## WHAT IS BEING ASKED:
Scan the listing below and copy every line holding "scene".

## RECORDED INFORMATION:
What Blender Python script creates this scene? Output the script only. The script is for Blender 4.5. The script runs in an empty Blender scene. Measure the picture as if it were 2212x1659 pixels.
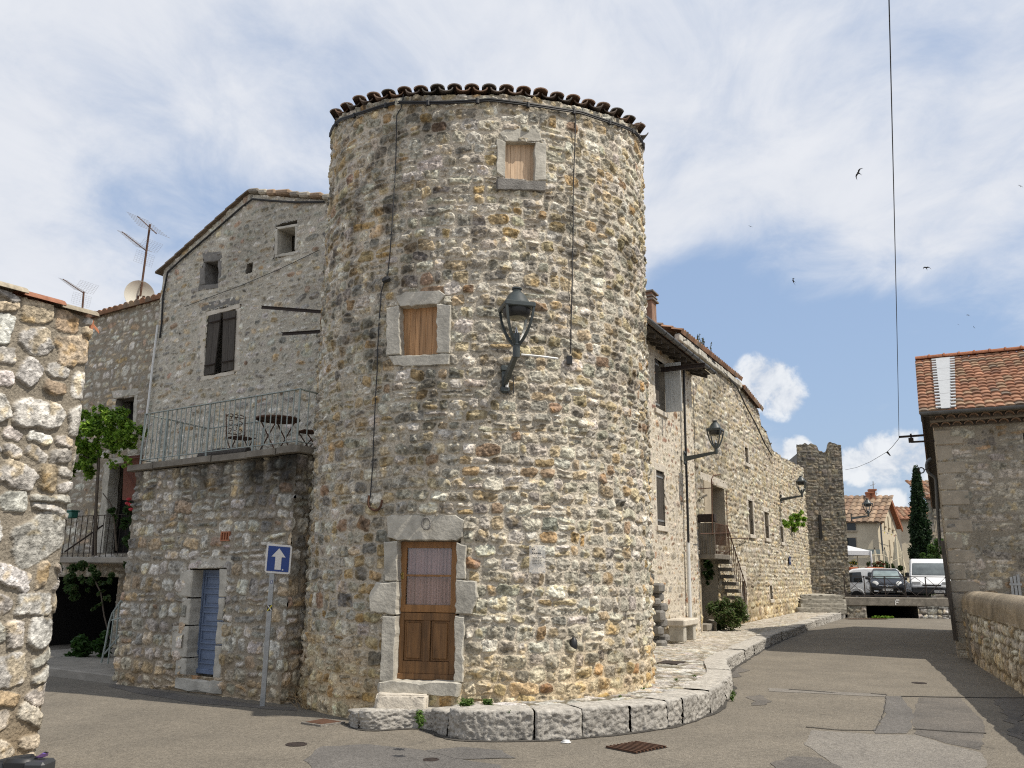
import bpy, bmesh, math, random
import numpy as np
from mathutils import Vector, Matrix
random.seed(7); RNG = np.random.default_rng(7)
sc = bpy.context.scene; COL = sc.collection
R_ = math.radians
# ------------------------------------------------------------------ camera
F = 1790.; PIT = R_(12.9); ROLL = R_(0.6); EYE = np.array([0, 0, 1.9])
_fw = np.array([0, math.cos(PIT), math.sin(PIT)]); _r0 = np.array([1., 0, 0]); _u0 = np.array([0, -math.sin(PIT), math.cos(PIT)])
_rt = _r0*math.cos(ROLL)+_u0*math.sin(ROLL); _up = _u0*math.cos(ROLL)-_r0*math.sin(ROLL)
cd = bpy.data.cameras.new('camera'); cam = bpy.data.objects.new('camera', cd); COL.objects.link(cam); sc.camera = cam
cd.sensor_width = 36.; cd.lens = 36*F/2212; cd.clip_end = 3000; cd.clip_start = .05
cam.matrix_world = Matrix(((_rt[0], _up[0], -_fw[0], EYE[0]), (_rt[1], _up[1], -_fw[1], EYE[1]), (_rt[2], _up[2], -_fw[2], EYE[2]), (0, 0, 0, 1)))
def ray(px, py): return _fw+_rt*(px-1106)/F+_up*(829.5-py)/F
def on_z(px, py, z): d = ray(px, py); return EYE+d*(z-EYE[2])/d[2]
def at_Y(px, py, Y): d = ray(px, py); return EYE+d*(Y/d[1])
def A3(*v): return np.array(v, float)
# ------------------------------------------------------------------ light
SUN = Vector((.914, -.405, 0)).normalized()*math.cos(R_(55.8)); SUN.z = math.sin(R_(55.8))
ld = bpy.data.lights.new('sun', 'SUN'); ld.energy = 4.4; ld.angle = R_(.5); ld.color = (1, .93, .82)
sun = bpy.data.objects.new('sun', ld); COL.objects.link(sun); sun.rotation_euler = SUN.to_track_quat('Z', 'Y').to_euler(); sun.location = (30, 0, 40)
sc.view_settings.view_transform = 'Standard'; sc.view_settings.look = 'None'; sc.view_settings.exposure = 0; sc.view_settings.gamma = 1
sc.cycles.max_bounces = 6; sc.cycles.use_denoising = False; sc.cycles.pixel_filter_type = 'BLACKMAN_HARRIS'; sc.cycles.filter_width = 1.15
W = bpy.data.worlds.new('World'); sc.world = W; W.use_nodes = True
def world():
    nt = W.node_tree; nt.nodes.clear(); N = nt.nodes; Lk = nt.links.new
    def nd(t, **k):
        n = N.new(t)
        for a, b in k.items(): setattr(n, a, b)
        return n
    def mth(op, a, b=None, c=None, clamp=False):
        n = nd('ShaderNodeMath', operation=op, use_clamp=clamp)
        for i, v in enumerate((a, b, c)):
            if v is None: continue
            if isinstance(v, (int, float)): n.inputs[i].default_value = v
            else: Lk(v, n.inputs[i])
        return n.outputs[0]
    def mr(v, a, b, c=0., d=1.):
        n = nd('ShaderNodeMapRange', interpolation_type='SMOOTHSTEP'); Lk(v, n.inputs[0])
        for i, x in enumerate((a, b, c, d)): n.inputs[i+1].default_value = x
        return n.outputs[0]
    sky = nd('ShaderNodeTexSky', sky_type='NISHITA', sun_disc=False, sun_elevation=R_(55.8), sun_rotation=math.atan2(.914, -.405))
    sky.air_density = 1.2; sky.dust_density = 1.6; sky.ozone_density = 1.0
    tc = nd('ShaderNodeTexCoord'); D = tc.outputs['Generated']
    sep = nd('ShaderNodeSeparateXYZ'); Lk(D, sep.inputs[0])
    z = mth('ADD', mth('MAXIMUM', sep.outputs[2], 0.), .16)
    cmb = nd('ShaderNodeCombineXYZ'); Lk(mth('DIVIDE', sep.outputs[0], z), cmb.inputs[0]); Lk(mth('DIVIDE', sep.outputs[1], z), cmb.inputs[1])
    def noise(vec, sc_, det, ro, dist=0., off=(0, 0, 0), st=(1, 1, 1)):
        mp = nd('ShaderNodeMapping'); Lk(vec, mp.inputs[0]); mp.inputs[1].default_value = off; mp.inputs[3].default_value = st
        n = nd('ShaderNodeTexNoise'); Lk(mp.outputs[0], n.inputs['Vector'])
        n.inputs['Scale'].default_value = sc_; n.inputs['Detail'].default_value = det; n.inputs['Roughness'].default_value = ro; n.inputs['Distortion'].default_value = dist
        return n.outputs['Fac']
    P = cmb.outputs[0]
    n1 = noise(P, 1.15, 8, .58, .5, (2.3, .7, 0), (1, .8, 1))
    n2 = noise(P, 4.6, 9, .62, .45, (5., 1., 0), (1.1, .8, 1))
    n3 = noise(P, .55, 3, .5, .2, (9., 4., 0))
    def blob(px, py, rad_px, soft=.15):
        d = ray(px, py); d = d/np.linalg.norm(d)
        vm = nd('ShaderNodeVectorMath', operation='DOT_PRODUCT'); Lk(D, vm.inputs[0]); vm.inputs[1].default_value = d
        return mr(vm.outputs['Value'], math.cos(rad_px/F), math.cos(rad_px*soft/F))
    cov = mth('ADD', mth('MULTIPLY', n1, .66), mth('MULTIPLY', n2, .52))
    cov = mth('ADD', cov, mth('MULTIPLY', n3, .25))
    bias = mth('MULTIPLY', blob(1640, 700, 300), -.34)
    for b, w in ((blob(1980, 880, 330), -.30), (blob(1500, 760, 260), -.2), (blob(420, 560, 260), -.08), (blob(560, 350, 420), -.12), (blob(150, 420, 150), -.10), (blob(1900, 330, 420), .02), (blob(1250, 330, 300), .05), (blob(1700, 560, 200), .06),
                 (blob(1350, 120, 500), .05), (blob(150, 100, 400), .05), (blob(60, 480, 260), .08)):
        bias = mth('ADD', bias, mth('MULTIPLY', b, w))
    c = mr(mth('ADD', cov, bias), .38, .85)
    pn = noise(D, 26, 6, .62, .3)
    def puff(px, py, r, k=.75):
        bb = blob(px, py, r, 0.)
        return mth('MULTIPLY', mr(bb, .0, .2), mr(mth('ADD', bb, mth('MULTIPLY', mth('SUBTRACT', pn, .5), 2.8)), .22, .95))
    c2 = puff(1655, 822, 78)
    for a in ((1690, 855, 62), (1630, 850, 50), (1905, 990, 66), (1960, 978, 60), (1995, 1000, 60), (1850, 1005, 50), (1925, 1095, 45), (1720, 975, 40)):
        c2 = mth('MAXIMUM', c2, puff(*a))
    ccol = nd('ShaderNodeMix', data_type='RGBA'); Lk(n2, ccol.inputs[0])
    ccol.inputs[6].default_value = (5.5, 5.85, 6.55, 1); ccol.inputs[7].default_value = (7.1, 7.25, 7.6, 1)
    pale = nd('ShaderNodeMix', data_type='RGBA'); pale.inputs[0].default_value = .6; Lk(sky.outputs[0], pale.inputs[6]); pale.inputs[7].default_value = (3.3, 4.5, 6.7, 1)
    m1 = nd('ShaderNodeMix', data_type='RGBA'); Lk(c, m1.inputs[0]); Lk(pale.outputs[2], m1.inputs[6]); Lk(ccol.outputs[2], m1.inputs[7])
    ccol2 = nd('ShaderNodeMix', data_type='RGBA'); Lk(mr(pn, .36, .62), ccol2.inputs[0]); ccol2.inputs[6].default_value = (5.6, 5.9, 6.4, 1); ccol2.inputs[7].default_value = (7.6, 7.7, 7.8, 1)
    m2 = nd('ShaderNodeMix', data_type='RGBA'); Lk(mth('MULTIPLY', c2, .85), m2.inputs[0]); Lk(m1.outputs[2], m2.inputs[6]); Lk(ccol2.outputs[2], m2.inputs[7])
    bg = nd('ShaderNodeBackground'); bg.inputs[1].default_value = .122; Lk(m2.outputs[2], bg.inputs[0])
    o = nd('ShaderNodeOutputWorld'); Lk(bg.outputs[0], o.inputs[0])
world()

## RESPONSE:
What Blender Python script creates this scene? Output the script only. The script is for Blender 4.5. The script runs in an empty Blender scene. Measure the picture as if it were 2212x1659 pixels.
sc = bpy.context.scene; COL = sc.collection